Ays, cómo me cuesta escribir sobre esto. Y me cuesta porque aún es una herida sin curar. Es una sombra a la que tendré que ir dando luz poco a poco.
Los que me conocen saben que he sido, y soy, una insistente defensora de la lactancia materna. La primera vez que me quedé embaraza no pensé mucho en ello, pero cuando nació la niña, la lactancia se convirtió en una de las cosas más bonitas que me deparó la maternidad. Sin quererlo. Sin expectativas. Sin presiones. Durante más de año y medio disfrutamos de algo que creo que es irrepetible. Un regalo. Y eso que las primeras semanas no fueron fáciles. La niña perdió peso, más de lo previsto, y tanto pediatras como entorno me insistían en ayudarle con biberón. Así lo hice durante 4-5 semanas. Hasta que un día decidí ir eliminando los biberones poco a poco, porque claramente estaba afectando también a mi producción de leche, y en consecuencia a la alimentación de la niña. Así que, casi en secreto, sin presiones, como una cosa que sólo nos incumbía a ella y a mí, dejé de darle leche de fórmula y conseguimos establecer una lactancia materna exclusiva perfecta, que la disfrutamos como ambas quisimos, y hasta que ella quiso.

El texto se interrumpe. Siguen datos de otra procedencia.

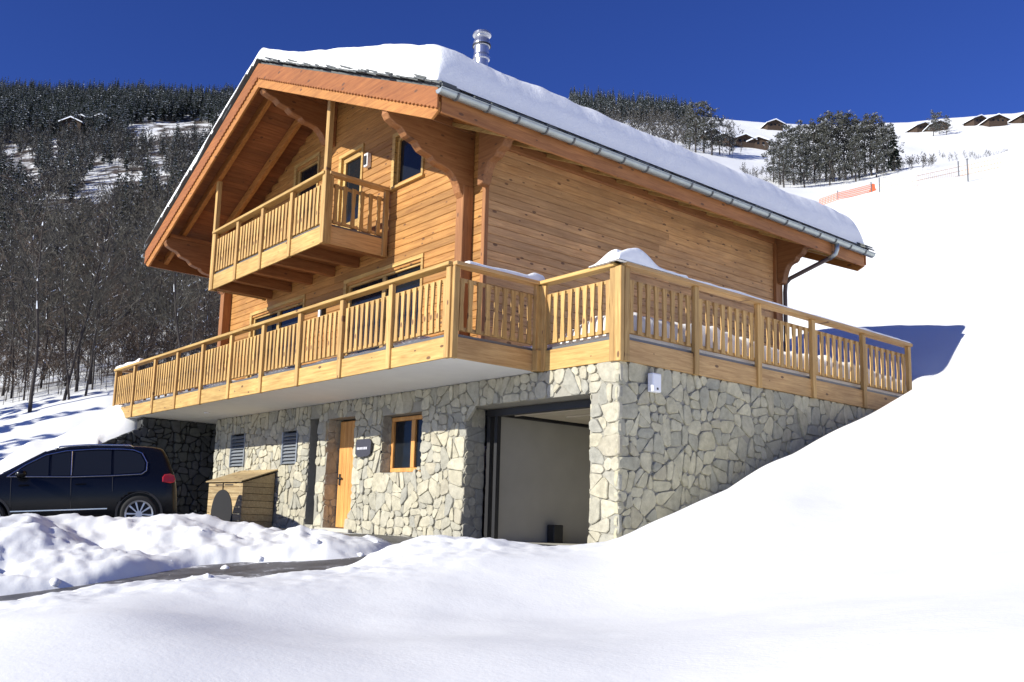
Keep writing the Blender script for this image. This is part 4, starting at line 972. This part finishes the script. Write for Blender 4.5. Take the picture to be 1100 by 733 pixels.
            for k in range(10):
                a = 6.2832*k/10+.1; da = .10; ro = .235; ri = .055
                q = [(ri, a-da*1.9), (ri, a+da*1.9), (ro, a+da*(1.05 if k % 2 else .45)), (ro, a-da*(.45 if k % 2 else 1.05))]
                rm.add([o_(r_, t_, .095) for r_, t_ in q]+[o_(r_, t_, .06) for r_, t_ in q], [(0, 1, 2, 3), (7, 6, 5, 4), (0, 4, 5, 1), (1, 5, 6, 2), (2, 6, 7, 3), (3, 7, 4, 0)])
            rm.tube([o_(0, 0, .05), o_(0, 0, .108)], .06, 20)
            P_('rim', rm, alloy, wh)
            dk = MB(); dk.tube([o_(0, 0, .0), o_(0, 0, .02)], .222, 24); P_('brake_disc', dk, trim, wh)
    def patch(name, x0, x1, yw, m_):
        mb = MB(); sx = [x for x in np.linspace(x0, x1, 7)]; rows = []
        for x in sx:
            s_ = sec(x); w2 = s_[8][0]*.97
            zz = s_[9][1]
            rows.append([(x, q*w2, zz+.006-(.010*(abs(q) > .9))) for q in (-1, -.6, 0, .6, 1)])
        vv = [p_ for r_ in rows for p_ in r_]; mb.add(vv, [(i*5+k, (i+1)*5+k, (i+1)*5+k+1, i*5+k+1) for i in range(6) for k in range(4)]); P_(name, mb, m_, root, smooth=True)
    patch('windscreen', 1.66, 2.38, .6, glass); patch('rear_window', rx(-.80), rx(-.62), .6, glass)
    # front lamps
    for s_ in (1, -1):
        mb = MB(); mb.prism([(3.12,.78),(3.05,.86),(3.18,.90),(3.34,.86),(3.40,.78),(3.30,.74)], lambda p_, k: (p_[0], s_*(ys(p_[0], p_[1])+.01-.05*k), p_[1])); P_('headlight', mb, M['lamp'], root)
    return root
build_car()

# ================================================================== VEGETATION
bark = plain('bark', (.038, .031, .028), .9, var=.35, scale=3, bump=.4)
twig = plain('twigs', (.080, .073, .058), .9, var=.3, scale=.4)
twigr = plain('twigs_red', (.09, .066, .05), .9, var=.3, scale=.4)
twigd = plain('twigs_dark', (.058, .053, .045), .9, var=.3, scale=.4)
needle = plain('needles', (.022, .035, .024), .85, var=.4, scale=.5)
pine_m = plain('pine_needles', (.06, .062, .05), .85, var=.45, scale=.4)
frost_m = plain('frosted_needles', (.34, .37, .42), .9, var=.3, scale=.4)
fsnow = plain('branch_snow', (.82, .86, .92), .8)
def rv(rs, s=1.0): return Vector((rs.uniform(-s, s), rs.uniform(-s, s), rs.uniform(-s, s)))
class TB:           # tree builder: verts, tris/quads with material index
    def __init__(s): s.v = []; s.q = []; s.m = []
    def blade(s, a, b, w, side, mi):
        o = len(s.v); s.v += [tuple(a-side*w*.5), tuple(a+side*w*.5), tuple(b+side*w*.2), tuple(b-side*w*.2)]; s.q.append((o, o+1, o+2, o+3)); s.m.append(mi)
    def tube(s, pts, r0, r1, n, mi):
        o = len(s.v); m_ = len(pts)
        for i, p_ in enumerate(pts):
            d = (pts[min(i+1, m_-1)]-pts[max(i-1, 0)]).normalized(); a = d.orthogonal().normalized(); b = d.cross(a); r_ = r0+(r1-r0)*i/(m_-1)
            for k in range(n): t = 6.2832*k/n; s.v.append(tuple(p_+(a*math.cos(t)+b*math.sin(t))*r_))
        for i in range(m_-1):
            for k in range(n): s.q.append((o+i*n+k, o+i*n+(k+1) % n, o+(i+1)*n+(k+1) % n, o+(i+1)*n+k)); s.m.append(mi)
    def np(s): return np.array(s.v, np.float32), np.array(s.q, np.int32), np.array(s.m, np.int32)
def bare_tree(seed, H=14, nb=16, nt=9, tw=5, wid=.05, lod=0, lean=.06, multi=1):
    """returns trunk TB, crown TB (0 twig, 1 snow)"""
    rs = random.Random(seed); tr = TB(); cr = TB()
    for mlt in range(multi):
        base = Vector((rs.uniform(-.3, .3)*(multi > 1), rs.uniform(-.3, .3)*(multi > 1), -.4)); dirn = Vector((rs.uniform(-lean, lean), rs.uniform(-lean, lean), 1)) + Vector((rs.uniform(-.2, .2), rs.uniform(-.2, .2), 0))*(multi > 1)
        pts = [base]; n = 9
        for i in range(n): pts.append(pts[-1]+(dirn.normalized()+rv(rs, .07))*(H/n)); dirn += rv(rs, .07)
        r0 = H*.0052*rs.uniform(.7, 1.3); tr.tube(pts, r0*1.25, r0*.15, 7 if lod == 0 else 3, 0)
        if lod == 0:
            for i in range(3, 9):
                if rs.random() < .5: a = pts[i]+Vector((0, -r0*.9, 0)); cr.blade(a, a+(pts[min(i+1, n)]-pts[i])*rs.uniform(.08, .3), r0*rs.uniform(.5, 1), Vector((1, 0, 0)), 1)
        for b in range(nb):
            t = .25+.73*(b+rs.random())/nb; k = min(int(t*n), n-1); o = pts[k]+(pts[k+1]-pts[k])*(t*n-k)
            az_ = rs.uniform(0, 6.283); L_ = H*.26*(1.15-t)*rs.uniform(.6, 1.3)+.5; d = Vector((math.cos(az_), math.sin(az_), rs.uniform(.45, 1.1))).normalized()
            e = o+d*L_*.55; e2 = e+(d+Vector((0, 0, .35))+rv(rs, .2)).normalized()*L_*.55
            if lod == 0: cr.tube([o, e, e2], r0*.32*(1.1-t), .012, 3, 0)
            else: cr.blade(o, e2, wid*1.4, d.cross(rv(rs)).normalized(), 0)
            for q_ in range(3):
                if rs.random() < .8: qa = rs.uniform(0, .8); a_3 = o+(e-o)*qa+Vector((0, 0, .05)); cr.blade(a_3, a_3+(e-o)*rs.uniform(.04, .15), wid*rs.uniform(1.0, 2.4)*(1 if lod == 0 else 1.3), (d.cross(Vector((0, 0, 1)))+rv(rs, .6)).normalized(), 1)
            for s_ in range(nt):
                q = rs.random(); a = (o+(e-o)*q*2) if q < .5 else (e+(e2-e)*(q*2-1)); dd = (d+rv(rs, .9)+Vector((0, 0, .3))).normalized(); l_ = L_*rs.uniform(.25, .5); b2 = a+dd*l_
                cr.blade(a, b2, wid, dd.cross(rv(rs)).normalized(), 0)
                for t2 in range(tw):
                    q2 = rs.uniform(.2, 1); a2 = a+(b2-a)*q2; d2 = (dd+rv(rs, .9)).normalized(); cr.blade(a2, a2+d2*l_*rs.uniform(.3, .6), wid*.7, d2.cross(rv(rs)).normalized(), 0)
    return tr, cr
def conifer(seed, H=15, R=2.4, tiers=13, nb=9, snow=.4, sub=1, frost=.0):
    rs = random.Random(seed); tr = TB(); cr = TB(); tr.tube([Vector((0, 0, -.5)), Vector((0, 0, H*.5)), Vector((0, 0, H*.97))], H*.014, .02, 4, 0)
    for i in range(tiers):
        t = (i+.5)/tiers; z = H*(.10+.89*t); r_ = R*(1-t)**.8*rs.uniform(.85, 1.1)+.12
        n = max(4, int(nb*(1-.45*t)))
        for k in range(n):
            a = 6.283*(k+rs.random())/n; rr_ = r_*rs.uniform(.65, 1.12); d = Vector((math.cos(a), math.sin(a), 0)); p0 = Vector((0, 0, z+.12*rr_)); p1 = Vector((0, 0, z))+d*rr_+Vector((0, 0, -.28*rr_))
            sd = Vector((-d.y, d.x, 0)); o = len(cr.v); wd = rr_*rs.uniform(.26, .4); pm = (p0+p1)*.5
            cr.v += [tuple(p0), tuple(pm+sd*wd+Vector((0, 0, -.1))), tuple(p1), tuple(pm-sd*wd+Vector((0, 0, -.1)))]; cr.q.append((o, o+1, o+2, o+3)); cr.m.append(3 if rs.random() < frost else 0)
            for s_ in range(sub):
                q = rs.uniform(.3, 1); c_ = p0+(p1-p0)*q; cr.blade(c_+sd*rs.uniform(-.6, .6)*wd, c_+sd*rs.uniform(-1, 1)*wd+Vector((0, 0, -.45*rs.random()-.15)), .35, d, 0)
            if rs.random() < snow:
                cr.blade(p0+(p1-p0)*.3+Vector((0, 0, .1)), p1+Vector((0, 0, rs.uniform(-.1, .25))), rr_*rs.uniform(.12, .4), (sd+rv(rs, .8)).normalized(), 1)
                o = len(cr.v); up_ = Vector((0, 0, .07)); k_ = rs.uniform(.5, .95); pa = p0+(p1-p0)*.25+up_; pb = p0+(p1-p0)*k_+up_; pc = (pa+pb)*.5; w2 = wd*rs.uniform(.3, .75)
                cr.v += [tuple(pa), tuple(pc+sd*w2), tuple(pb), tuple(pc-sd*w2)]; cr.q.append((o, o+1, o+2, o+3)); cr.m.append(1)
    return tr, cr
def pine(seed, H=15):
    """irregular open crowned pine: limbs carrying clumps of needles"""
    rs = random.Random(seed); tr = TB(); cr = TB(); pts = [Vector((0, 0, -.5))]
    for i in range(7): pts.append(pts[-1]+Vector((rs.uniform(-.2, .2), rs.uniform(-.2, .2), H/7)))
    tr.tube(pts, H*.017, .04, 6, 0)
    for b in range(34):
        t = .18+.82*(b+rs.random())/34; k = min(int(t*7), 6); o = pts[k]+(pts[k+1]-pts[k])*(t*7-k); a = rs.uniform(0, 6.283); L_ = H*.25*math.sin(min(1, (1.12-t)*1.5)*1.57)*rs.uniform(.55, 1.15)+.3
        d = Vector((math.cos(a), math.sin(a), rs.uniform(-.1, .5))).normalized(); e = o+d*L_; tr.tube([o, (o+e)/2+Vector((0, 0, -.08*L_)), e], .05, .02, 3, 0)
        for c in range(5):
            cc = o+(e-o)*rs.uniform(.35, 1.05)+rv(rs, .35); rr_ = rs.uniform(.35, .75)
            for q in range(9):
                dd = rv(rs).normalized(); p_ = cc+Vector((dd.x, dd.y, dd.z*.6))*rr_*rs.random()**.4; up_ = (dd+rv(rs, .6)).normalized(); cr.blade(p_, p_+up_*rs.uniform(.25, .5), rs.uniform(.16, .34), up_.cross(rv(rs)).normalized(), 0)
            if rs.random() < .62: p_ = cc+Vector((0, 0, rr_*.55)); cr.blade(p_-d*.25, p_+d*rs.uniform(.1, .4), rs.uniform(.2, .45), d.cross(Vector((0, 0, 1))).normalized(), 1)
    return tr, cr
def to_mesh(name, tb, mats): v, q, m_ = tb.np(); return npmesh(name, v, q, mats, m_)
def gz(x, y): return float(height([x], [y])[0])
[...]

Llegó el segundo embarazo, con muchas más expectativas que con el primero sobre la lactancia materna. Había sido taaaan bonito la primera vez, que ni me planteaba que esta segunda fuera diferente.
Nació el niño, con bastante más peso que la niña, un mejor parto, sin epidural, si oxitocina, más natural, más salvaje, más rápido, más real, más intenso. El parto que yo quería. Una experiencia increíble. Tanto el niño como yo, estábamos perfectos. Sin embargo, el alumbramiento de la placenta fue mi caballo de batalla (la placenta, esa gran desconocida). Resumiendo, dos horas después del parto tuve que pasar por quirófano para que me extrajeran la placenta.
Este paso por quirófano, sala de despertar, etc, supuso que el niño estuviera que en neonatos algo más de 4 horas. Y en esas horas, le dieron su primer biberón (tras el primer enganche a la teta en el mismo paritorio). A mí me queda aún la duda de si aquel biberón era verdaderamente necesario, imprescindible. Y sinceramente, tengo la sensación de que aquello fue el principio del fin. Desde ese instante hasta casi los 5 meses de vida, teta y biberón han batallado sin tregua. Hemos batallado sin tregua. Guerra sin cuartel.
Tampoco estoy todavía con ánimo de dar más detalles, pero después de muuuuuchas lágrimas, muchas reuniones con matrona, grupo de lactancia (gracias, gracias, gracias), momentos compartidos con otras madres (algunas super-madres diría yo), sus historias… hemos perdido.
Aún me siento triste por ello. Y creo necesitar pasar una especie de duelo para poder ver y valorar lo que ha pasado con calma, con perspectiva y sin rencor. Y quizá algún día volver a escribir y hablar sobre ello.